A milli takımın hocası Sabri Kirazdı. Batı Almanya milli maçı geldi çattı. Meşhur 1-1 lik maç. Maçta bir pozisyon oldu. Aldığım topu götürdüm ve Eskişehirspor’lu Kamuran’a aktardım. Almanların Sieloff adında bir liberosu vardı. Kesmek istedi ama ondan önce hamle yapan Kamuran oldu ve topu aldı. Vücut çalımı ile geçti ve karşısında put gibi hareketsiz ve ne yapacağını şaşırmış kalecileri Sepp Maier’in altından uzanamayacağı köşeye topu bıraktı. 1-0 öndeydik. Maçtan önce, Alman kalecisi Maier “gol yersem saçlarımı kazıtırım” demişti. Gol yemişti ama sözünü tutmamış, saçlarının kazıtmamıştı… Golden sonra Cemil çıktı sahneye. Şutlarını atıyor, Maier zar zor çeliyor, gole izin vermiyordu. Almanlar şaşırmıştı ama Maltalı hakem şaşırmamıştı. Bu kez o çıktı sahneye. Muzaffer’in Müller’e yaptığı hareketi penaltı ile ödüllendirdi. 1-1 maç sona erdi. (sayfa 113-114)

Futbolda taktik; taktik uygulayana uygulanır. (sayfa 114)
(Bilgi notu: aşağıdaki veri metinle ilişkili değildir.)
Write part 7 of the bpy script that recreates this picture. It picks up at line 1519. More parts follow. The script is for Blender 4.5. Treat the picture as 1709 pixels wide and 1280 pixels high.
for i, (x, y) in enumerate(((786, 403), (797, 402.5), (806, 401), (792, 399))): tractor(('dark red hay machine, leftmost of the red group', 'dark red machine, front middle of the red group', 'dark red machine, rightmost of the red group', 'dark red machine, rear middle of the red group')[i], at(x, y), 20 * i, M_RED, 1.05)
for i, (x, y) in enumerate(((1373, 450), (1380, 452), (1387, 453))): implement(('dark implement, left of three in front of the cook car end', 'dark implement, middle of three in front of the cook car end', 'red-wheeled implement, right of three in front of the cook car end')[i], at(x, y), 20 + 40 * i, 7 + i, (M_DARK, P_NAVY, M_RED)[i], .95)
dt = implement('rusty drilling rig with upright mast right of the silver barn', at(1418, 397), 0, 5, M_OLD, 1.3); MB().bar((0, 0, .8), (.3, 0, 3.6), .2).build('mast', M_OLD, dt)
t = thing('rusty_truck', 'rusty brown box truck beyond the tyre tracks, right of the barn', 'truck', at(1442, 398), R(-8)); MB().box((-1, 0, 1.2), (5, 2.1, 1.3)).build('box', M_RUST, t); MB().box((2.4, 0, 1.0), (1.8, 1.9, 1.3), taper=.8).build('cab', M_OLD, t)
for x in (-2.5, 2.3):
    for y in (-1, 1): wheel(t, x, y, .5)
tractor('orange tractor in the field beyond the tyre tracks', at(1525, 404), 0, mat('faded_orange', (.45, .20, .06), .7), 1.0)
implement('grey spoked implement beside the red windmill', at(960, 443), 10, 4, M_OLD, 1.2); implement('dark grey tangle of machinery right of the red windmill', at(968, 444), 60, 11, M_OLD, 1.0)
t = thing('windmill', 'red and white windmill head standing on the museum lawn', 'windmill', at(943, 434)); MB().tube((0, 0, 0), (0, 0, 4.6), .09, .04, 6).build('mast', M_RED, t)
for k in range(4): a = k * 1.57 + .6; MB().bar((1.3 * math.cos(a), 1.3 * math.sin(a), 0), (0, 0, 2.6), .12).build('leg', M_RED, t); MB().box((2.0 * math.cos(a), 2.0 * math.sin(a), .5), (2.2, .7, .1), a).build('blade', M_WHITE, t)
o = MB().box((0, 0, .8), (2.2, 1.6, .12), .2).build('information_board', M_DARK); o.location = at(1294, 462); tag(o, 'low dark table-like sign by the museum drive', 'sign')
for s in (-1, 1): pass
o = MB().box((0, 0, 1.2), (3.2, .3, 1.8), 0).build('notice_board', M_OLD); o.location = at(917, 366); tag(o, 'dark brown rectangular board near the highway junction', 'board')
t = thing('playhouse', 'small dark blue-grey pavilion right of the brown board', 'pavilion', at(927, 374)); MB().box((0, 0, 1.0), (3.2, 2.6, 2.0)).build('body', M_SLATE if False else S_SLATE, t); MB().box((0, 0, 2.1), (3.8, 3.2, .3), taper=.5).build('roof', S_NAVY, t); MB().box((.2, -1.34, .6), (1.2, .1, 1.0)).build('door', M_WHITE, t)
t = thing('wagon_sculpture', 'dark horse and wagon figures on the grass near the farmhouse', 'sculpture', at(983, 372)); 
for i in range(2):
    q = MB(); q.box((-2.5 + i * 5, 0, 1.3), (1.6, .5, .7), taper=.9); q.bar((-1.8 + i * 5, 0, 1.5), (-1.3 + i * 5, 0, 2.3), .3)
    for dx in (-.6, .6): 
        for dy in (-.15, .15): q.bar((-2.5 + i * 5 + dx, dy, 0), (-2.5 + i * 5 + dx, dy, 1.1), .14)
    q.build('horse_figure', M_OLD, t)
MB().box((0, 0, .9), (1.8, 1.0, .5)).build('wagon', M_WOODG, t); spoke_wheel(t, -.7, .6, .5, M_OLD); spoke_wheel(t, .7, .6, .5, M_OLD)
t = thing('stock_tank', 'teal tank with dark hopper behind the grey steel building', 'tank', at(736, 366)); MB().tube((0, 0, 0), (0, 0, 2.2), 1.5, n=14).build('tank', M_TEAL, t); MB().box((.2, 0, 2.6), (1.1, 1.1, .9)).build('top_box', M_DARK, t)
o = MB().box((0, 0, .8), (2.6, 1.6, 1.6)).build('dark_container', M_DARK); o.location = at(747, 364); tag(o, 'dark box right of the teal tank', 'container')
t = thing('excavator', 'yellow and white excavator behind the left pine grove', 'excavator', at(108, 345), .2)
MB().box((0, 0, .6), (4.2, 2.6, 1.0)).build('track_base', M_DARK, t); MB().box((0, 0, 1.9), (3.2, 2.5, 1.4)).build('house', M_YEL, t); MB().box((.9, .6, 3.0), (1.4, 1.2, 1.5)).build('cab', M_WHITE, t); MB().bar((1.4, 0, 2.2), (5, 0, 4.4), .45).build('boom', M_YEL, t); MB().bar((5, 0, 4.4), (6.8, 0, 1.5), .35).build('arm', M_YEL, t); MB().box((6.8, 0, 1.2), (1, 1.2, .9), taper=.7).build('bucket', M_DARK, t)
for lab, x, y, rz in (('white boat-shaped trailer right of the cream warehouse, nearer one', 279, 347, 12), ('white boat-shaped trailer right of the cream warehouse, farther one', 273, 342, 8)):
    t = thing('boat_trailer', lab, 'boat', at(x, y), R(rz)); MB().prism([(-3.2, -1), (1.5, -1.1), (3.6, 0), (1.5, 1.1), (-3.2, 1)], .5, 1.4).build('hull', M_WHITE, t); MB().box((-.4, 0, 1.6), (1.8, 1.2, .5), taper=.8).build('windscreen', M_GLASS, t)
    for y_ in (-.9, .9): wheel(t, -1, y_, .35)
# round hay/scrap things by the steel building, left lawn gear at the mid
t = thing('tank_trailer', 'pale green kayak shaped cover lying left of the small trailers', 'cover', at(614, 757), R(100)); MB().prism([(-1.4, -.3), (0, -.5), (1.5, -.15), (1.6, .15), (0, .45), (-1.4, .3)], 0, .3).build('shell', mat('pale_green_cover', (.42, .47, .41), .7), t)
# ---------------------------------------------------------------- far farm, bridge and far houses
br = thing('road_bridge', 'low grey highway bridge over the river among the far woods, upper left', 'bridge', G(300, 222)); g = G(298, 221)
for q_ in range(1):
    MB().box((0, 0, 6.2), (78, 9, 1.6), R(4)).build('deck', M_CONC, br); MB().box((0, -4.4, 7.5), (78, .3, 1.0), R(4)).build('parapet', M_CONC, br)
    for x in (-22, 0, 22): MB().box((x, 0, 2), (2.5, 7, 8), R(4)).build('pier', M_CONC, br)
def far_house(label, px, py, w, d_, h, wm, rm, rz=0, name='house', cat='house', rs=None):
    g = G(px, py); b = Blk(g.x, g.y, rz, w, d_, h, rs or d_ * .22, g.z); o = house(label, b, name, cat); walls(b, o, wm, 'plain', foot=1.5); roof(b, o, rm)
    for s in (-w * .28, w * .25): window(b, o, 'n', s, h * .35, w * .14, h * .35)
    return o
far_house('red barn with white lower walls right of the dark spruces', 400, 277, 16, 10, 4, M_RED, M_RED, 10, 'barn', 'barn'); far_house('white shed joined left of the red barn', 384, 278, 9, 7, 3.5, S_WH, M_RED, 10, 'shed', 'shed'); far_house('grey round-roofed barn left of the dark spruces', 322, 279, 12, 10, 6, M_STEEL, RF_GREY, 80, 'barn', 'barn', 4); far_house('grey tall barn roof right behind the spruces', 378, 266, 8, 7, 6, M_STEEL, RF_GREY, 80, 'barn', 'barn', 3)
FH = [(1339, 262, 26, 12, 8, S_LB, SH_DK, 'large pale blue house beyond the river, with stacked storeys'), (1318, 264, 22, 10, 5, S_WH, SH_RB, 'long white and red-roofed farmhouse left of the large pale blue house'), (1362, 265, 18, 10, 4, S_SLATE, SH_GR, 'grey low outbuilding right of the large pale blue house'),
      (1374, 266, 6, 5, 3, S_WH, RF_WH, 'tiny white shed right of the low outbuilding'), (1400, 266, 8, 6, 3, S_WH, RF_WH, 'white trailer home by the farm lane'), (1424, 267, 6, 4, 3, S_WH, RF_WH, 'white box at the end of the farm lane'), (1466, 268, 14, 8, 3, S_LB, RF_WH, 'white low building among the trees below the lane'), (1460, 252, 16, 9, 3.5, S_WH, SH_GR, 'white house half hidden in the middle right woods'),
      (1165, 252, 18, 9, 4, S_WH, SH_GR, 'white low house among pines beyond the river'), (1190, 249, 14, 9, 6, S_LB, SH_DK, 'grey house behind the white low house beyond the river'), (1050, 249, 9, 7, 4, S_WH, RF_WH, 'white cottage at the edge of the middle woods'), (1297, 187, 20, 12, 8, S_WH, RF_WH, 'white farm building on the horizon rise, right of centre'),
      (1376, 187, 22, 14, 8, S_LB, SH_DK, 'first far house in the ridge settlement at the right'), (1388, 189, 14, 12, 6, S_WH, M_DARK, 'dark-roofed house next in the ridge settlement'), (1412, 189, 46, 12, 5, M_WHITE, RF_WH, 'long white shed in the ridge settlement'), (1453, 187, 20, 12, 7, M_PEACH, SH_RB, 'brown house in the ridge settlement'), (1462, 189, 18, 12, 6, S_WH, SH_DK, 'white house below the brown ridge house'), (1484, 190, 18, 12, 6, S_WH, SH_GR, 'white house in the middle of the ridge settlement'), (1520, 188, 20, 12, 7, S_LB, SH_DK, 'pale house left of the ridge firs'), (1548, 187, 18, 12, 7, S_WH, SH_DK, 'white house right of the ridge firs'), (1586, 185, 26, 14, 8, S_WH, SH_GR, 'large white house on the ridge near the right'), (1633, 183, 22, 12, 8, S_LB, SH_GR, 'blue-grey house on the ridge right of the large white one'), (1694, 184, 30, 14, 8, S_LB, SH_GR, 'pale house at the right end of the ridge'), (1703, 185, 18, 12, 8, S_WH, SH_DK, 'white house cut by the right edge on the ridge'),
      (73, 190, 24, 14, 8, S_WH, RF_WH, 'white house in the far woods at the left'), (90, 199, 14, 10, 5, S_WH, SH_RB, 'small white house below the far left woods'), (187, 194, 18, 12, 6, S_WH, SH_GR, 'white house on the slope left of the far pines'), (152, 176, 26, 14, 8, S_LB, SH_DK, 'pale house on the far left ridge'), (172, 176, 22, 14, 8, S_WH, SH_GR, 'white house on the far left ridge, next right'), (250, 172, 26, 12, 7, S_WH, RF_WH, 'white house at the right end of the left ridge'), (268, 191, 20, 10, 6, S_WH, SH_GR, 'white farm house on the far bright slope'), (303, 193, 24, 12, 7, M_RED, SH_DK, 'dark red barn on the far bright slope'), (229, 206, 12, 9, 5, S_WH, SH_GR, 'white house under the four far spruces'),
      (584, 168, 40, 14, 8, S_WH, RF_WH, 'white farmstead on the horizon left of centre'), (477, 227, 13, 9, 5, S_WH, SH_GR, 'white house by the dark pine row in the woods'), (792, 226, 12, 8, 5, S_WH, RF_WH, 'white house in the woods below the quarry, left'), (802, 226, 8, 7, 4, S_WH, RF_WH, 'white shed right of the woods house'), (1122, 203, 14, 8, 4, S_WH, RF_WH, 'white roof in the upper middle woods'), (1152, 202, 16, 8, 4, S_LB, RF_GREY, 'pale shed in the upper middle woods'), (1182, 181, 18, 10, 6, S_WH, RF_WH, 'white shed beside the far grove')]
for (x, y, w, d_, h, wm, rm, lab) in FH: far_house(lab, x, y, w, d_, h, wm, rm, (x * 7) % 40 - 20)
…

Futbolcularımızın futbol arenalarında kullandıkları en büyük silahı olan ayakkabıları, Beykoz yapımı Dinyakos marka kösele tabanlı, çiviyle kabaraları çakılı yerli malı kunduralardı. Adını Rum ustasından alan Dinyakos futbol ayakkabılarının sahibi Beykozlu bri rum kunduracı ustasıydı. O zamana kadar postaldan bozma kalçın futbol ayakkabıları kullanılıyordu. Dinakos usta, o zamanlar kullanılan atlet ayakkabılarını ladı ve tabanındaki uzun çivileri sökerek, yerine meşin kabaralar çaktı. Eskisinden çok hafif olan bu yeni futbol ayakkabılarının mucidi olmuştu. Kramponların dilinde, mavi bir kumaş parçası üzerinde adı yazıyordu. (sayfa 115)

13 aralık 1970, Arnavutluk ile yaptığımız Avrupa Kupası eleme maçının devre arasında, hatalı gol yiyen kaleciyi takım kaptanı evire çevire dövmüştü koridorda. Kaleci değil hareket, elini bile kaldıramamıştı. Htalı bir çıkış yaptı, boşta kaldı ve arkasında Cemil (Turan), belki de hayatının en rahat golünü kafasını topa dokunarak attı. Kaleci hata yaptı, hatalıydı ama bunun cezası herkesin trasında dayak yemek olmamalıydı. Aklıma bu olay geldiğinde, reel sosyalizmi hep sorgularım. (sayfa 120-121)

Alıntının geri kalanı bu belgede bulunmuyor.